Figuras fiscales de nueva creación

Aunque hay escepticismo sobre la eficacia para cumplir los fines que se asignan a figuras fiscales de nueva creación como el Impuesto de Transacciones Financieras y el acordado para determinados servicios digitales, y más si su implantación no es internacional, podrán ofrecer alguna recaudación añadida que además se detraiga de sectores que escapan con facilidad al fisco, si bien la función primordial, sobre todo del primero, es más de dique a la especulación financiera que recaudatoria.

Pero el esfuerzo principal de la reforma debe centrarse en la recuperación y el adecuado funcionamiento de los impuestos básicos del sistema. Y en este extremo, se echa de menos el propósito de reconstruir desde el Estado el Impuesto sobre Sucesiones y Donaciones y el de Patrimonio, arrebatándolos a la subasta autonómica a la baja, en la medida que constituyen, junto al IRPF, la columna vertebral de la progresividad de todo el ordenamiento tributario.

Y sobre la lucha contra el fraude fiscal, es de saludar la voluntad, pero poco puede decirse hasta que no esté sobre la mesa la ley que se anuncia.

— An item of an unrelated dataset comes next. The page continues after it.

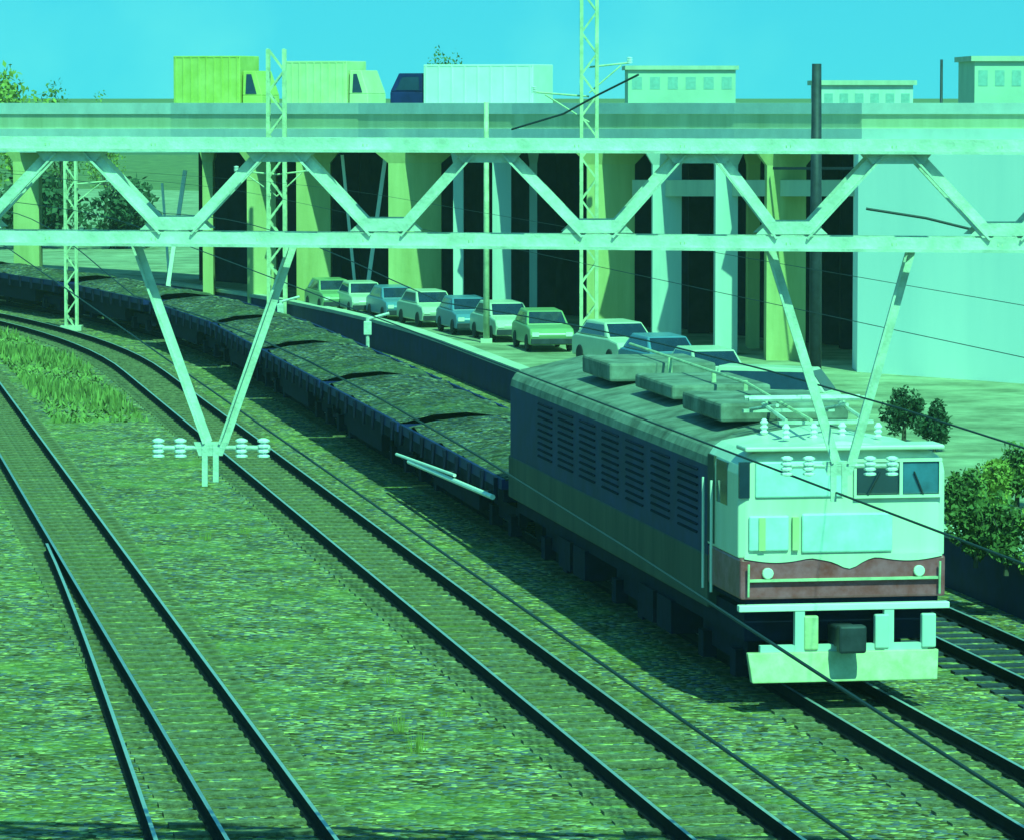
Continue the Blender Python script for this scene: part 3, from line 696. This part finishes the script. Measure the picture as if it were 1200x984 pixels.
for (px, py, kd, yw, sc_, lb_) in CARS:
    car(px, py, kd, yw, lb_)
for o_ in list(col.objects):
    for (px, py, kd, yw, sc_, lb_) in CARS:
        if o_.get('label') == lb_: o_.scale = (sc_,)*3
# ---------------------------------------------------------------- vegetation
def foliage(b, c, rad, n, size, squash=1.0, clumps=14):
    cs = []
    for i in range(clumps):
        d = rng.normal(size=3); d /= np.linalg.norm(d); rr = rng.random()**.5
        cs.append((np.array(c) + d*np.array(rad)*rr*.75, .28+.3*rng.random()))
    for i in range(n):
        cc, q = cs[rng.integers(len(cs))]
        d = rng.normal(size=3); d /= np.linalg.norm(d); p = cc + d*np.array(rad)*q*(rng.random()**.4)
        p[2] = max(p[2], c[2]-rad[2])
        u = rng.normal(size=3); u /= np.linalg.norm(u); v = np.cross(u, rng.normal(size=3)); v /= np.linalg.norm(v)
        s_ = size*(.6+.8*rng.random())
        b.poly([p-u*s_, p+v*s_*.5, p+u*s_, p-v*s_*.5])
def tree(px, py, z0, Yd, wpx, top, label, m, name='broadleaf_tree', trunkf=.35, n=1800, cat='tree', group=None):
    base = Vector((at_y(px, 110, Yd).x, Yd, z0)); W = wpx/F*Yd/2; zt = at_y(px, top, Yd).z; h = zt-z0
    r = empty(name, base); tag(r, label, cat, group)
    b = MB(); ch = h*(1-trunkf)/2
    foliage(b, (0, 0, h-ch), (W, W, ch), n, max(.05, .07*max(W, .7)))
    b.build('crown', m, r)
    b = MB(); b.tube([(0,0,0), (.04*h*.3, 0, h*.4), (0, 0, h*.75)], max(.03, W*.10), 7, max(.015, W*.03))
    for k in range(4):
        a = k*1.7; b.tube([(0,0,h*.35), (math.cos(a)*W*.5, math.sin(a)*W*.5, h*.7)], max(.02, W*.04), 5, .012)
    b.build('trunk', M['bark'], r)
tree(1062, 505, .6, 84, 62, 452, 'small dark tree behind the locomotive roof, the left one', M['leaf_dark'], trunkf=.1)
tree(1098, 520, .6, 82, 44, 466, 'small dark tree right beside the other behind the locomotive', M['leaf_dark'], trunkf=.1)
hed = [(1130, 534, 66, 64, 'M'), (1165, 528, 70, 72, 'L'), (1196, 520, 71, 66, 'M'), (1225, 525, 70, 66, 'L'), (1148, 584, 62, 64, 'M'), (1184, 578, 61, 66, 'M'), (1222,582,61,60,'L')]
for i, (px, top, Y, wd, mm_) in enumerate(hed):
    tree(px, 0, .6, Y, wd, top, ['dark green bush right beside the locomotive cab', 'lime bush in the upper row right of the locomotive', 'bush in the upper row third from the locomotive', 'lime bush at the right edge of the upper row',
         'lime bush in the lower row nearest the locomotive', 'green bush in the lower row between two lime ones', 'lime bush at the right edge of the lower row'][i], M['leaf_mid'] if mm_ == 'M' else M['leaf_lime'], 'bush', .02, 2200, 'bush', 'bushes at the right edge')
far = [(18, 215, 110, 74, 'L'), (70, 220, 70, 92, 'M'), (122, 215, 50, 93, 'L'), (30, 190, 150, 190, 'D'), (140, 190, 120, 196, 'D'), (528, 230, 62, 32, 'M'), (480, 230, 50, 66, 'D')]
for i, (px, Y, wd, top, mm_) in enumerate(far):
    tree(px, 0, -.16, Y, wd, top, ['yellow-green tree rising over the viaduct at the left edge', 'green tree over the viaduct second from the left edge', 'lime tree over the viaduct left of the yellow-green truck',
         'dark tree seen under the viaduct at the left edge', 'dark tree seen under the viaduct left of the slanting struts', 'tall olive tree top rising above the white truck', 'dark tree top behind the gap between pale and white truck'][i],
         {'L': M['leaf_lime'], 'M': M['leaf_mid'], 'D': M['leaf_dark']}[mm_], trunkf=.25 if mm_ != 'D' else .05, n=2200)
# weeds
for i, (px, py, h_) in enumerate([(240, 640, .35), (287, 632, .3), (470, 868, .42), (488, 892, .45), (455, 810, .3), (70, 770, .25), (20, 800, .22), (520, 850, .3), (340, 700, .22), (730, 880, .2), (478, 745, .2)]):
    p = at_z(px, py, -.15); r = MB()
    for k in range(40):
        a = random.random()*6.28; q = random.random()*.10; lean = random.uniform(.0, .25)*h_
        x, y = math.cos(a)*q, math.sin(a)*q; hh = h_*random.uniform(.5, 1.0)
        r.poly([(x-.006, y, 0), (x+.006, y, 0), (x+math.cos(a)*lean+.002, y+math.sin(a)*lean, hh)])
    o = r.build('weed_tuft', M['leaf_lime']); o.location = p
    tag(o, ['grass tuft under the left hanging frame, left one', 'grass tuft under the left hanging frame, right one', 'tall grass tuft between the two left tracks', 'tallest grass tuft between the two left tracks, nearest the bottom edge',
            'small grass tuft just above the tall tufts between the left tracks', 'small grass tuft left of the thin siding rail', 'grass tuft at the left edge of the ballast', 'grass tuft right of the tallest tuft', 'small grass tuft beside the leftmost track',
            'short grass tuft beside the track at the bottom middle', 'short grass tuft highest up between the left tracks'][i], 'grass tuft', 'weeds on the ballast')
# verge grass patch
b = MB()
for i in range(16000):
    s = random.uniform(98, 190); l = random.uniform(-14, 3.4) if i % 2 else random.uniform(5.95, 8.1); p = T(l, s, -.035); h_ = random.uniform(.06, .24)*(1 + .6*math.sin(l*1.3+s*.4)); a = random.random()*3.14; wv = .05
    b.poly([p-Vector((math.cos(a)*wv, math.sin(a)*wv, 0)), p+Vector((math.cos(a)*wv, math.sin(a)*wv, 0)), p+Vector((random.uniform(-.1,.1), random.uniform(-.1,.1), h_))])
tag(b.build('verge_grass', M['verge']), kind='stuff')

# ---------------------------------------------------------------- far buildings and hills
def building(px0, px1, top, Y, m, label, rows=3, colsn=6, roof=0):
    a, c = at_y(px0, 110, Y).x, at_y(px1, 110, Y).x; zt = at_y(600, top, Y).z
    r = empty('building', ((a+c)/2, Y, -.16)); tag(r, label, 'building'); L = c-a; h = zt+.16
    b = MB(); b.box(-L/2, L/2, 0, 12, 0, h); b.build('wall', m, r)
    b = MB(); b.box(-L/2-.3, L/2+.3, -.3, 12.3, h, h+.4); b.build('roof', M['concrete'], r)
    for j in range(rows):
        for i in range(colsn):
            x = -L/2 + L*(i+.5)/colsn; z = h - 1.9 - j*3.0
            if z < 0: continue
            b = MB(); b.box(x-L/colsn*.28, x+L/colsn*.28, -.03, .02, z, z+1.2); b.build('window', M['hazed_window'], r)
building(736, 862, 82, 420, M['bldg'], 'pale low block behind the viaduct right of the tallest mast')
building(962, 1070, 100, 360, M['concrete_w'], 'pale building right behind the thick dark pole')
building(1142, 1260, 72, 330, M['bldg'], 'tall building at the right edge above the viaduct')
b = MB(); n = 90
def hz(i): return 3 + 3*abs(math.sin(i*.21)) + 2*abs(math.sin(i*.057+1)) + .5*random.random()
hs = [hz(i) for i in range(n+1)]
for i in range(n):
    x0, x1 = -1500+3000*i/n, -1500+3000*(i+1)/n
    b.poly([(x0,520,-1),(x1,520,-1),(x1,620,hs[i+1]),(x0,620,hs[i])]); b.poly([(x0,620,hs[i]),(x1,620,hs[i+1]),(x1,740,-1),(x0,740,-1)])
tag(b.build('hills', M['hill'], smooth=True), kind='structure')

# cables over the yard on the right
wire('feeder_cable', [at_y(600, 152, 120), at_y(660, 134, 116), at_y(700, 112, 113), at_y(748, 88, 110)], 'dark cable rising to the right past the tallest mast', None, .03)
wire('stay_cable', [at_y(1015, 245, 90), at_y(1085, 256, 90), at_y(1150, 272, 90)], 'thin dark cable sloping down across the pale abutment', None, .03)

# ---------------------------------------------------------------- haze
HZ = 1.0
if HZ:
    b = MB(); b.box(-1600, 1600, -60, 800, -1.2, 24)
    m = bpy.data.materials.new('haze'); m.use_nodes = True; t = m.node_tree; t.nodes.clear()
    pv = t.nodes.new('ShaderNodeVolumePrincipled'); pv.inputs['Color'].default_value = (0.9, 0.95, 0.95, 1); pv.inputs['Density'].default_value = 0.00022*HZ; pv.inputs['Anisotropy'].default_value = 0.2
    om = t.nodes.new('ShaderNodeOutputMaterial'); t.links.new(pv.outputs[0], om.inputs['Volume'])
    tag(b.build('haze', m), kind='stuff')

A pesar de todas sus carencias, resulta esperanzador el sólo hecho del compromiso de reconducir el largo proceso de desmantelamiento fiscal que España padece. Continuamos muy por debajo de los países de nuestro entorno en presión fiscal, y pocas veces se advierte lo que esto significa. La presión fiscal no es más que el resultado de una fracción que tiene en su numerador el total de ingresos tributarios y en su denominador el Producto Interior Bruto, por lo que indica el porcentaje del total de la producción social de nuestra comunidad que se destina a ingresos públicos imprescindibles para el desarrollo social y económico.

Ningún efecto mágico de estímulos económicos ocasionales, ni tampoco de acrecentamiento de la demanda agregada por el gasto público, puede suplantar a un sistema tributario bien armado. Lo escrito en el acuerdo apuntará a ello siempre que se entienda que es un punto de partida.